Guitar effects setup...

Discussion in 'Mixing & Editing' started by zperaldrummerz, Jun 18, 2006.

  1. Ok, so my guitarist is absolutely in love with the distortion he gets out of his small 15 watt fender amp. so heres the problem, how to work the fender amp distortion into his pedal board so that the sound could be router either to the fender amp and then through the rest of his effects, or around the fender amp and straight to his effects pedals. i don't think this matters but he uses a marshall valvestate half-stack
  2. twon

    twon Guest

    does he still like the distortion from this amp if he uses its line out? if he does, you could get a loop box (switches a loop in and out of the chain) and put it in the loop of that. eg.

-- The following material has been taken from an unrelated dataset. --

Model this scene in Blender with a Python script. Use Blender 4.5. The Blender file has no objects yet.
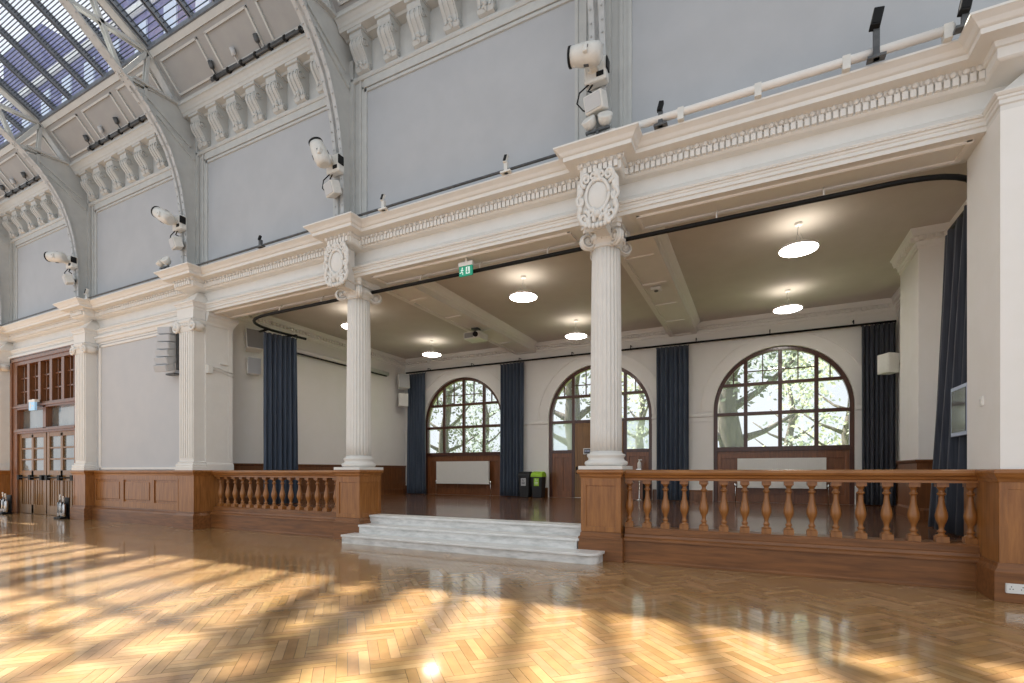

    little amp (in then line out)
    --------- | -------- /
    guitar>Loop Box>other distortions, rest of pedalboard>amp

    something like that should work

  3. moonbaby

    moonbaby Mmmmmm Moderator

    Feb 23, 2005
    I suspect that the "15-watt Fender amp" is either a "Pro Jr." or a "Blues Jr", st least those are the (2) 15-watters that Fender makes that have a decent OD to them. Certainly better than the Valvestates' distortion. I know that on at least the "Pro Jr"s chassis there is NO line output, even if you wanted to use that. But that's OK, because line outs on any amp usually sound like crap anyway. You need to tap the sound at the speaker output to get the "real" tone from the tubes. You do this by getting a quality DI box like a Radial, or a dedicated power attenuator like a THD Hotplate. You drive that little Fender's speaker output (it's on the underside of the chassis-real awkward) into a box designed for speaker levels, THEN you take the output of that into the rest of your rig, terminating into the Valvestate. I have used a Pro Jr like that many times, in fact that's my favorite way (through a Hotplate). I avoid using the internal speaker at all times because the positioning of it right up by all the tubes tends to vibrate them to the point of being microphonic and super-noisey. Rock on, baby!